Wrekmeister Harmonies
Music Interviews
“Night of Your Ascension,” the title track from Wrekmeister Harmonies’ most recent album (released Nov. 13 on Thrill Jockey Records), quietly opens with delicate, reverb-drenched female vocals singing atop droning keys. Over the course of the 32-minute track, Wrekmeister Harmonies gradually take the listener from these gentle and pastoral sounds into a full-on pummeling metal onslaught to close out the track. On Dec. 21, musical mastermind JR Robinson will bring Wrekmeister Harmonies’ expansive musical landscapes to Diabolical Records. SLUG spoke with Robinson about Night of Your Ascension and its grand production.
Prior to forming a band, Robinson was doing abstract installation art, which Wrekmeister Harmonies eventually grew from. “I was doing a film installation at the Museum of Contemporary Art here in Chicago, and I wanted to do a live score for it,” Robinson says. “I wanted this really epic, long, sprawling, meditative piece that would be kind of disruptive at the end with some real heavy and intense music, so I just gathered up some musicians from the very rich talent pool of Chicago to pull that off.” Since that initial installation, Robinson has continued to grow the project and turn it into the touring act that is currently traveling the country. “When I first started the project years ago, I was just doing sound installations at museums all over the world, and then it just grew and involved more and more people until it reached the point I’m at today with Night of Your Ascension.”
The aforementioned build and change of the album’s eponymous first track can be haunting, even more so once we understand the story behind the piece. “[It’s] about a composer from the [Renaissance], Carlo Gesualdo, and the events that transpired during his life,” says Robinson. “At the beginning of the piece, I wanted to explore the idea of his early life when he was married to his wife and very happy and living in a beautiful, creative environment. By the end, I wanted to introduce the idea of fear, suspicion, jealousy and the extreme violence surrounding him murdering his wife and her lover, and all the emotions that are tied in with that. I think that was represented with the heaviness with the more metal aspects at the end.”
In the second part of the album with the track “Run Priest Run,” the music takes on a similarly dark tone. “‘Run Priest Run’ deals with Father John Geoghan,” says Robinson. “He was a priest in Boston where I grew up, who was responsible for abusing 150 children over many years and nearly brought down the Archdiocese of Boston, and abused the trust of a lot of people.
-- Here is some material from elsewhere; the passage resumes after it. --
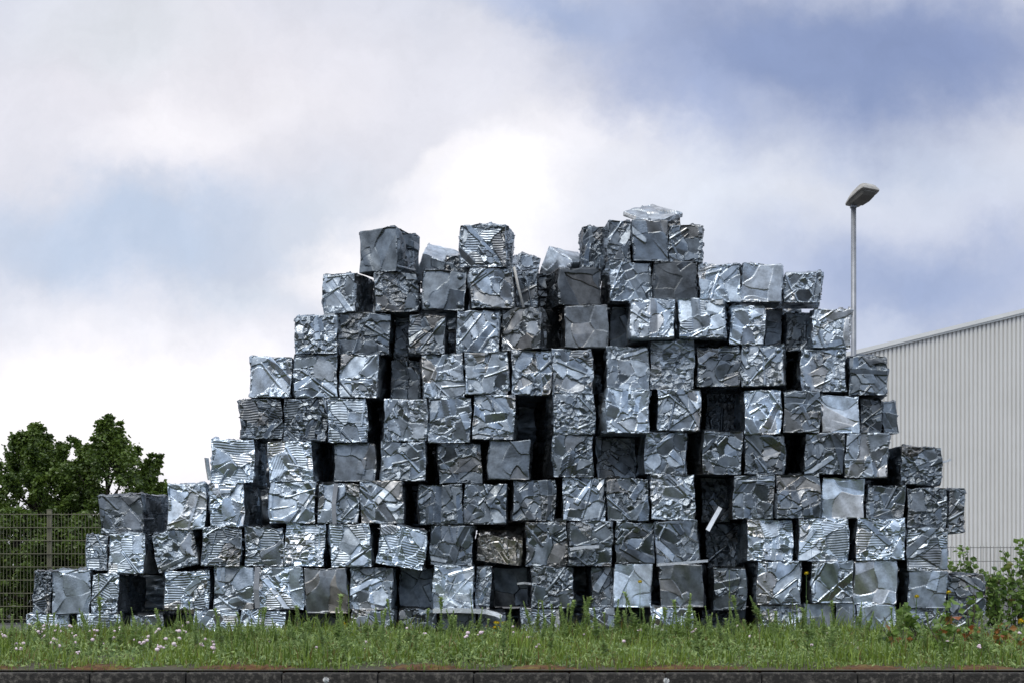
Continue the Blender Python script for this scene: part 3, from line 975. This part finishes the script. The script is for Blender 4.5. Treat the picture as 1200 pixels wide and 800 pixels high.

Eventually, he was brutally murdered in jail.” These two tracks are fairly typical of Wrekmeister Harmonies’ output, with their long-form droning and unsettling conclusions, but thematically, they move far beyond anything Robinson had done previously. “Conceptually, this [album] is dealing with subject matter that is broader and has many more layers to the story,” he says. “Where in past records it was about a single emotion or was about a couple of emotions embodied in one person, the scope of these two pieces [on Night of Your Ascension] and the unifying theme of religion between the two is just so far beyond anything we’ve done previously.”
The arrangements that Robinson is able to put together with a small army of musicians move far beyond what most bands with solid lineups are able to achieve, or what he could accomplish on his own. “I can’t play the cello, and I can’t play the violin, but I know people who are really good at them,” says Robinson. “So what happens, generally, is I’ll get inspired by something I read about or research and I’ll come up with a sonic narrative for whatever that inspiration is and start recording how I think it should sound. Since I know a lot of people, I’ll be like, ’Oh, this person or that person will be really great for capturing what I want to capture.’”
For Robinson, this broad approach with a fairly rotating cast of musicians allows him to accomplish what he sees as his artistic vision. “If you’re in a band with four people, you’ve got four distinct personalities and four egos and four distinct voices, and everyone wants to have their say. That can be kind of chaotic, [and] what I like about having a large number of musicians instead of a band to work with is it allows me a lot of freedom to do what I want.” Sometimes, however, the freedom that comes with this way of running things can come at a cost: “At the same time, with this last record utilizing 30 people,” he says, “I’m not going to do that again—that was really taxing. It can be complex and complicated getting 30 people to do anything because of people’s schedules and people’s locations, mindsets and attitudes, and a myriad of other things. At the end of this thing, I felt like maybe I was losing my mind, but I overcame that, and I’m really, really happy with how it came out.”
For practical reasons, this extensive lineup doesn’t make it on the road, but Robinson has put together a lineup he is excited about, which includes multi-instrumentalist Esther Shaw and Seattle doom metal band Bell Witch, who are also performing on the tour. You can catch Wrekmeister Harmonies and their expansive and beautiful brand of music at Diabolical Records on Dec. 21.